Esse artigo foi publicado originalmente na Folha de S.Paulo, em 06/12/2024
Por Paula Fabiani, CEO do IDIS
O setor de filantropia no Brasil está passando por um momento de transformação, impulsionado pela crescente demanda por soluções sociais inovadoras e pela necessidade de nova postura diante dos desafios estruturais e conjunturais do país.
O cenário econômico e social, agravado por policrises cada vez mais imprevisíveis, porém constantes, escancara desigualdades agudas, enquanto acelera mudanças nas expectativas sociais e no comportamento de investidores.
Desde que a filantropia atravessou o oceano e ganhou roupagens abrasileiradas, seu foco deixou de ser definido por uma única pessoa e passou a ser determinado pelas prioridades nos territórios.
O setor é desafiado a repensar suas práticas, a partir do que realmente vem sendo demandado pela população. Não há mais espaço para uma filantropia sem pluralidade de vozes.
Inovação é um dos pilares dessa transformação. A atual filantropia exige cada vez mais ousadia, transparência e engajamento estratégico para desenvolver metodologias, parcerias e ecossistemas que possibilitem soluções perenes.
Exemplos disso são modelos como fundos filantrópicos e filantropia comunitária, que buscam superar o imediatismo e adotar estratégias de médio e longo prazo para um impacto social positivo mais sustentável e replicável.
Porém o setor ainda enfrenta muitos nós. Um dos maiores obstáculos é a resistência à mudança dentro do próprio ecossistema. Coragem para inovar envolve, principalmente, enfrentamento de resistências culturais e estruturais, tanto dentro das organizações filantrópicas quanto na sociedade.
Outro desafio importante é governança. Há uma crescente demanda por maior transparência e responsabilidade por parte das instituições filantrópicas.

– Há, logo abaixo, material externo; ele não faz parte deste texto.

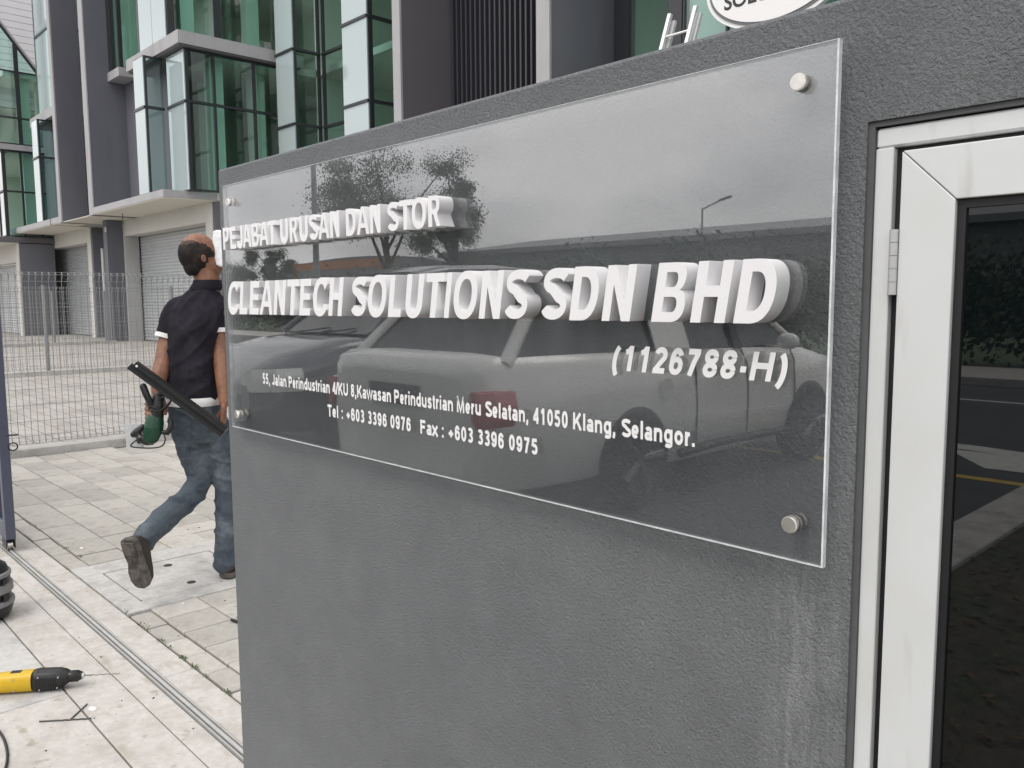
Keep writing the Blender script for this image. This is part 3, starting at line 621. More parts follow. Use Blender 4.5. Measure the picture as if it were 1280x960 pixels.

Doadores, organizações e público em geral esperam ver resultados tangíveis e medidos, o que pressiona organizações a adotarem práticas mais robustas de gestão e prestação de contas, com avaliações sobre o retorno dos valores doados.
Além de tudo isso, o cenário político brasileiro impõe barreiras. A falta de políticas públicas claras e de incentivos fiscais eficientes para doações limita o alcance de muitas iniciativas filantrópicas.
Em contrapartida, a filantropia tem potencial de influenciar essas políticas e promover mudanças, atuando em sintonia com o setor público e as necessidades das comunidades atendidas.
No futuro (não tão distante), espera-se que o papel do investidor social no Brasil evolua de uma postura puramente financeira para uma posição de liderança estratégica.
É essencial que o investidor do futuro compreenda que deve atuar como facilitador de rede, articulador de parcerias intersetoriais e defensor de causas que promovam inclusão, equidade e sustentabilidade. Ele também deve ter a coragem de financiar projetos ousados e apoiar ideias transformadoras.
O futuro da filantropia no Brasil depende da capacidade do setor de se adaptar e inovar em um ambiente em rápida mudança. Para tanto, será necessário vencer resistências, adotar novas abordagens e, acima de tudo, manter um foco claro na missão de reduzir desigualdades e promover o bem-estar coletivo.
Assim poderemos devolver, principalmente aos jovens, a capacidade de sonhar um outro país.